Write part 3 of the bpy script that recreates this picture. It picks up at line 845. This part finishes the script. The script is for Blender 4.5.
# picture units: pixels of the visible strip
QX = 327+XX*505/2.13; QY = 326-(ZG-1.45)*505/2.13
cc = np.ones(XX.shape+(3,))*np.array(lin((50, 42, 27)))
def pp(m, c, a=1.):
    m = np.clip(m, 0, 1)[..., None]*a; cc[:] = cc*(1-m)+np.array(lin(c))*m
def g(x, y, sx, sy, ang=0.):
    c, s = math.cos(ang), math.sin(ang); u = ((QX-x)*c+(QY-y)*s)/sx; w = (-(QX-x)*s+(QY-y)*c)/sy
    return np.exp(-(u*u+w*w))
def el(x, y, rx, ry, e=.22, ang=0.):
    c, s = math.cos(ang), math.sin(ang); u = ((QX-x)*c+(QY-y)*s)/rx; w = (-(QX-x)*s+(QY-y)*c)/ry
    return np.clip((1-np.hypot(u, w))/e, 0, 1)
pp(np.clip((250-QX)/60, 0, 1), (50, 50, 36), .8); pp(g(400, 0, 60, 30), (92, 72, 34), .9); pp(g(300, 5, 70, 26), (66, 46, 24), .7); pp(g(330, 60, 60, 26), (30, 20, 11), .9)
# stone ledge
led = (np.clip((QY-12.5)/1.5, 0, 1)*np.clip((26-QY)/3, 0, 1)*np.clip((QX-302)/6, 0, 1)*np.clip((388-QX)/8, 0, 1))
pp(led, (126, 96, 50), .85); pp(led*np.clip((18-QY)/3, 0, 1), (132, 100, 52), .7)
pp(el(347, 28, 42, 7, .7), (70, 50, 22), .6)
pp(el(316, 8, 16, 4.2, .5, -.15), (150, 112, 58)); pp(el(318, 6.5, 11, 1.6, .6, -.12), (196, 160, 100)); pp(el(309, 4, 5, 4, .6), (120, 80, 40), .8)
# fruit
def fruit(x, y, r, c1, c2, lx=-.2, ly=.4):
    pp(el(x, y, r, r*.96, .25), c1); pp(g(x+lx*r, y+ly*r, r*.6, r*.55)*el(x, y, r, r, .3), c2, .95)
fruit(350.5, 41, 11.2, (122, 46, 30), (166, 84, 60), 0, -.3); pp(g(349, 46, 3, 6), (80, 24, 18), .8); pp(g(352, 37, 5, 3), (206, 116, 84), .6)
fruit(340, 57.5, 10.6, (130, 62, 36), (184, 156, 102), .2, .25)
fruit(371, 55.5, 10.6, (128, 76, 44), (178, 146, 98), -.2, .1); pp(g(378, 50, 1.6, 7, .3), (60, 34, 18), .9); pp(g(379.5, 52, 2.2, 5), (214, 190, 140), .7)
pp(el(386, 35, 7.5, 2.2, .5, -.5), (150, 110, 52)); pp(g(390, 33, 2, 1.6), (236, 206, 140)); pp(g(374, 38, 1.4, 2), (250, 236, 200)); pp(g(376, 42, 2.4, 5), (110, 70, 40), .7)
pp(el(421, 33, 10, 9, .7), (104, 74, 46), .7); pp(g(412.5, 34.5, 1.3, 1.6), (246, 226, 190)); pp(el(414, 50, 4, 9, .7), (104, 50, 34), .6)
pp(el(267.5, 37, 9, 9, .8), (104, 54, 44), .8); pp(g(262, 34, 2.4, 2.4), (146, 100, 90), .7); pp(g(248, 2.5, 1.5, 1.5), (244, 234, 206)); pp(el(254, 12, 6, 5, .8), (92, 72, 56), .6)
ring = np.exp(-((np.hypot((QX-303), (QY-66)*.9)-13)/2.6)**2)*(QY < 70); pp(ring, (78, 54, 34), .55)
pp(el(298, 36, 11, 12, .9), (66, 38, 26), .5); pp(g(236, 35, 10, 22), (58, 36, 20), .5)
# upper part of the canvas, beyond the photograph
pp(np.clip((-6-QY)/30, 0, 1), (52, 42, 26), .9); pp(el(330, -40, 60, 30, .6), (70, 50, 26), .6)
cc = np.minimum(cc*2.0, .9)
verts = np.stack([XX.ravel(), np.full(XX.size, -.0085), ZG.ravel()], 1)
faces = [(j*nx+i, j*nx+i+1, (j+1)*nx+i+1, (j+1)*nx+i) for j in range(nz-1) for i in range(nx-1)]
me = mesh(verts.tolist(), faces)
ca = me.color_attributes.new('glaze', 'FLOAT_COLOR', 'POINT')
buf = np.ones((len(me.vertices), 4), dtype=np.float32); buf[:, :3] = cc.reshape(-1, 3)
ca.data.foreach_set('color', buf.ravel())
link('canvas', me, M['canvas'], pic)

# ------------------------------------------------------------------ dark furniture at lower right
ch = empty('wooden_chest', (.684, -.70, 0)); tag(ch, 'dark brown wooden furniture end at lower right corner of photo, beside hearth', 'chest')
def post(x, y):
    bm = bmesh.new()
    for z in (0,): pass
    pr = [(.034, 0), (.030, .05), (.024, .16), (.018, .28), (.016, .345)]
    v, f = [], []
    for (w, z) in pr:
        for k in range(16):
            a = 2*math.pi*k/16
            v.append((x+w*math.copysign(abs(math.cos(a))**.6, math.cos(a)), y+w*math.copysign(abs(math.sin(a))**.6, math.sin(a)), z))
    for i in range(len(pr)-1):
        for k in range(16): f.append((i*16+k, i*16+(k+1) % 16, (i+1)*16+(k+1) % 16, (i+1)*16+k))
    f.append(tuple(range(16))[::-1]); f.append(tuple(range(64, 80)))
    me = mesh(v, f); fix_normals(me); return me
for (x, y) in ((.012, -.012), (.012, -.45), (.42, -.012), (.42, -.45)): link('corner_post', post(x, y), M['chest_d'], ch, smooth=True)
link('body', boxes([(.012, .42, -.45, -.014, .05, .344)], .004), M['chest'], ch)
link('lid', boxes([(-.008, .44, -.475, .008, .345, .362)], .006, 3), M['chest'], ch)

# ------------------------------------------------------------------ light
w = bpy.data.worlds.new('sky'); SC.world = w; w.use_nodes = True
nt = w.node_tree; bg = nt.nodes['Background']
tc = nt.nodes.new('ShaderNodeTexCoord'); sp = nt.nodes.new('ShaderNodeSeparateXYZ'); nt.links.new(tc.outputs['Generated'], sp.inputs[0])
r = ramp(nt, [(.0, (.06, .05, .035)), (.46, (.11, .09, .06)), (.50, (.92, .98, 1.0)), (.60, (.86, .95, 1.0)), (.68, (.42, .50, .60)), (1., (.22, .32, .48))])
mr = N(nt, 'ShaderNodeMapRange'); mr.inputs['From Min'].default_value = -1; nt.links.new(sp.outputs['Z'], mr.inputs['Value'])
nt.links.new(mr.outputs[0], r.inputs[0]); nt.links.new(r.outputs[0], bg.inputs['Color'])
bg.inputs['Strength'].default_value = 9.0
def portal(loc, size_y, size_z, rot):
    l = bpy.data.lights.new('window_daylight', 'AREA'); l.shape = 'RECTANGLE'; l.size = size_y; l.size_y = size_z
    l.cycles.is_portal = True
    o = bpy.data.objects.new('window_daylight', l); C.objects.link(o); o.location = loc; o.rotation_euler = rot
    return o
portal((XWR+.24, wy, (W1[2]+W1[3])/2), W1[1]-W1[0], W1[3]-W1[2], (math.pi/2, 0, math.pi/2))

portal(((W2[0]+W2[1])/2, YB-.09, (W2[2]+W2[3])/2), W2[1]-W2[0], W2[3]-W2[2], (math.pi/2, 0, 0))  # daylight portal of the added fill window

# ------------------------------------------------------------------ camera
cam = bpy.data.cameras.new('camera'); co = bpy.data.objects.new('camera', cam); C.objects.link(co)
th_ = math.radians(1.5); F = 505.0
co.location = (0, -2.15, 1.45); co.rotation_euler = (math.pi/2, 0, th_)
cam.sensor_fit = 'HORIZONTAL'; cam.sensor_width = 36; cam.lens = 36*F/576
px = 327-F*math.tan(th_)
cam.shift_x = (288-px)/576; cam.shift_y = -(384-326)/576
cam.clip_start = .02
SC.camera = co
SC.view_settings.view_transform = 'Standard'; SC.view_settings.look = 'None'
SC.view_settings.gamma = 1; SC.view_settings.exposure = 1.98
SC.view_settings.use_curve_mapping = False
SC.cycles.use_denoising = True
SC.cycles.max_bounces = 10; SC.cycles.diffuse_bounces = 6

•••••

▸ The problem
List every line above that contains the word "picture".

▸ Reply
Write part 3 of the bpy script that recreates this picture. It picks up at line 845. This part finishes the script. The script is for Blender 4.5.
# picture units: pixels of the visible strip